Now to the patent… I’ve never been able to look at shopping and the broader retail landscape from any perspective other than through the eyes of the Brands producing the products we love.

When we raised the capital to launch Comr.se Corp in 2014. The idea was brand data liberation. Capture the brand’s attention by unlocking their siloed data, constrained to the enterprise ERP or eCommerce platform, and let it lose. Let their product data move more efficiently into marketing environments experiences or social channels. This was the idea. Sync, unhinge, unlock and ultimately decentralize a brand’s product data to enable the opportunities to connect directly to shoppers regardless of the environment.

You see, the last statement is the lynchpin in our thinking. It was the genius and ultimately our greatest challenge. We wanted to allow brands to connect directly with the shoppers. The fucking product discovery and product conversion ecosystem weren’t having that. Owning the brand’s product journey, from the moment of a shopper’s initial discovery through purchase, has propped up the household tech brands we all know.
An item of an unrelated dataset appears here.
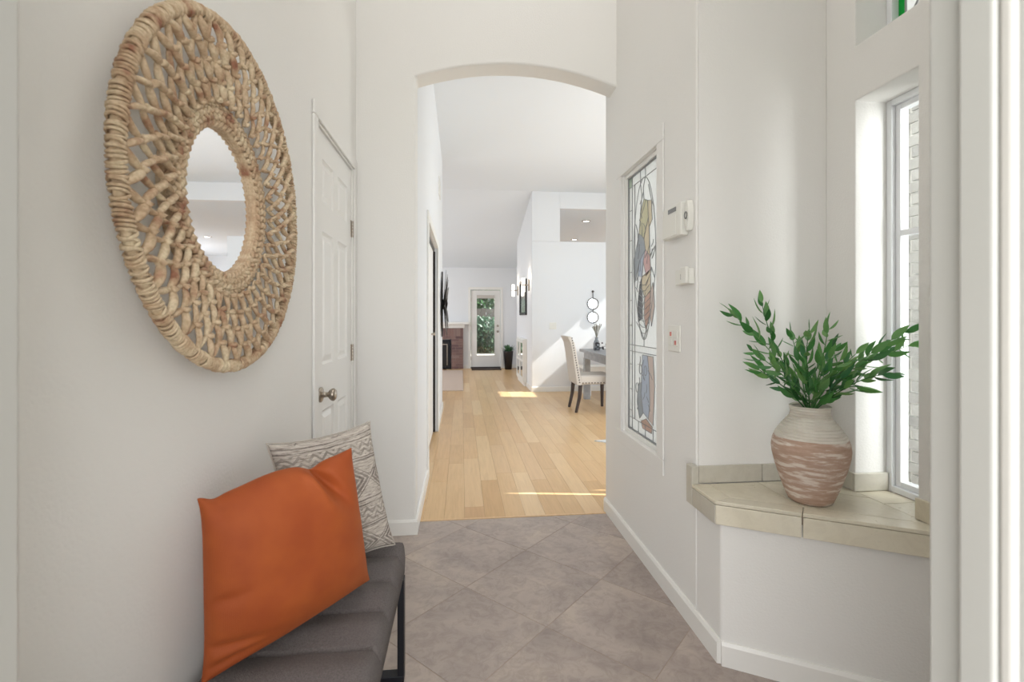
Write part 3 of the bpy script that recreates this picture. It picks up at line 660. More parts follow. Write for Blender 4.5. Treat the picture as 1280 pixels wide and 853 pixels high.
# hall closet bifold doors
d2 = sempty('door_2')
for (y0, y1, dx0, dx1) in ((3.805, 4.35, 0.0, 0.0), (4.356, 5.20, 0.0, 0.0)):
    leaf = obj('door_leaf', boxes([(XP-0.075, XP-0.04, y0, y1, 0.02, 1.96)]), M['door'], d2, bevel=0.003)
    kk = obj('knob', lathe([(0.0, 0), (0.009, 0), (0.008, 0.02), (0.017, 0.028), (0.017, 0.036), (0.0, 0.042)], 16, cap=False), M['nickel'], leaf, smooth=True, loc=(XP-0.04, y0+0.55 if y0 > 4.3 else y0+0.15, 1.08))
    kk.rotation_euler = (0, R(90), 0)
obj('shadow_gap_strip', boxes([(XP-0.115, XP-0.022, 5.284, 5.2985, 0.001, 1.9645)]), M['dark'], d2)  # dark strip painted in for the shadow gap beside the closet leaf
obj('track', boxes([(XP-0.09, XP-0.03, 3.802, 5.298, 1.965, 1.998)]), M['bulbmetal'], d2)
t6 = sempty('trim_6')
obj('casing', boxes([(XP+0.0005, XP+0.014, 3.73, 3.805, 0, 2.0)]), M['trim'], t6, bevel=0.004)
obj('casing', boxes([(XP+0.0005, XP+0.014, 5.295, 5.37, 0, 2.0)]), M['trim'], t6, bevel=0.004)
obj('head_casing', boxes([(XP+0.0005, XP+0.014, 3.73, 5.37, 2.0005, 2.075)]), M['trim'], t6, bevel=0.004)

# dining side windows
w4 = sempty('window_4'); obj('outer_frame', frame(6.981, 7.799, 2.621, 3.219, 0.03, 4.23, 4.29), M['vinyl'], w4); obj('pane', boxes([(4.258, 4.262, 7.0115, 7.7685, 2.6515, 3.1885)]), M['glass'], w4)
d4 = sempty('door_4'); obj('outer_frame', frame(3.501, 5.699, 0.001, 2.149, 0.05, 4.22, 4.30), M['vinyl'], d4)
obj('middle_stile', boxes([(4.23, 4.29, 4.57, 4.63, 0.0515, 2.0985)]), M['vinyl'], d4)
obj('pane', boxes([(4.258, 4.262, 3.552, 4.569, 0.052, 2.098)]), M['glass'], d4); obj('pane', boxes([(4.258, 4.262, 4.631, 5.648, 0.052, 2.098)]), M['glass'], d4)
w5 = sempty('window_5'); bm = bmesh.new(); 
for b_ in ((1.901, 1.94, 3.05, 3.11, 0.701, 2.099), (3.46, 3.499, 3.05, 3.11, 0.701, 2.099), (1.9405, 3.4595, 3.05, 3.11, 0.701, 0.74), (1.9405, 3.4595, 3.05, 3.11, 2.06, 2.099), (2.68, 2.72, 3.05, 3.11, 0.7405, 2.0595)): box(bm, *b_)
obj('outer_frame', bm, M['vinyl'], w5); obj('pane', boxes([(1.941, 2.679, 3.078, 3.082, 0.741, 2.059)]), M['glass'], w5); obj('pane', boxes([(2.721, 3.459, 3.078, 3.082, 0.741, 2.059)]), M['glass'], w5)
w6 = sempty('window_6'); obj('outer_frame', frame(8.001, 10.999, 0.701, 2.199, 0.05, -3.17, -3.11), M['vinyl'], w6); obj('pane', boxes([(-3.142, -3.138, 8.0515, 10.9485, 0.7515, 2.1485)]), M['glass'], w6)

# far patio door ---------------------------------------------------
d3 = sempty('door_3'); DX0, DX1, DZ = 0.235, 0.955, 1.93
bm = bmesh.new()
gx0, gx1, gz0, gz1 = DX0+0.12, DX1-0.12, 0.30, DZ-0.14
for b_ in ((DX0, gx0, 11.92, 11.965, 0.035, DZ), (gx1, DX1, 11.92, 11.965, 0.035, DZ), (gx0, gx1, 11.92, 11.965, 0.035, gz0), (gx0, gx1, 11.92, 11.965, gz1, DZ)): box(bm, *b_)
obj('door_frame', bm, M['door'], d3)
obj('glazing_bead', boxes([(gx0, gx0+0.02, 11.91, 11.9195, gz0, gz1), (gx1-0.02, gx1, 11.91, 11.9195, gz0, gz1), (gx0+0.0205, gx1-0.0205, 11.91, 11.9195, gz0, gz0+0.02), (gx0+0.0205, gx1-0.0205, 11.91, 11.9195, gz1-0.02, gz1)]), M['trim'], d3)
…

Consuming data about the performance of a product, interest in search or social environments, and cataloging the upsells and return rates from marketplaces are only a sliver of the centralization tactics that technology incumbents leverage against brands and shoppers.

Again — Back to the patent. We knew centralization wouldn’t last. We knew that there would be a model shopping experience, or marketplace that would want to exist and transcend beyond the confines of its own digitally walled garden. We had no clue that it would take rearchitecting the entire shopping ecosystem to do it.

With EVERY’s consuming of previous ‘Comr.se Corp’ assets, we are excited for the decentralization and distribution of commerce to be resting within EVERY’s Intellectual Property.

US 20150278931 A1 : “Native eCommerce Transactables for Familiar User Environments”

Native e-commerce transactable for social and other familiar and/or suitable user environments are enabled. A user of a network site may interact with a transactable to conduct a transaction with a 3rd party without leaving a user environment of the network site. The transactable may be configured to adopt the “look and feel” of the network site into which it is incorporated. While conducting the transaction with the transactable, the user may perceive that they remain at the network site, even though transaction information may be exchanged with a 3rd party network site. The transaction mediation service may obtain social activity data from a plurality of social network sites, as well as merchant activity data (e.g., transaction activity) from a plurality of merchant network sites. The data of each suitable network site may be translated, transformed and/or normalized into a unified and uniform format maintained by the transaction mediation service.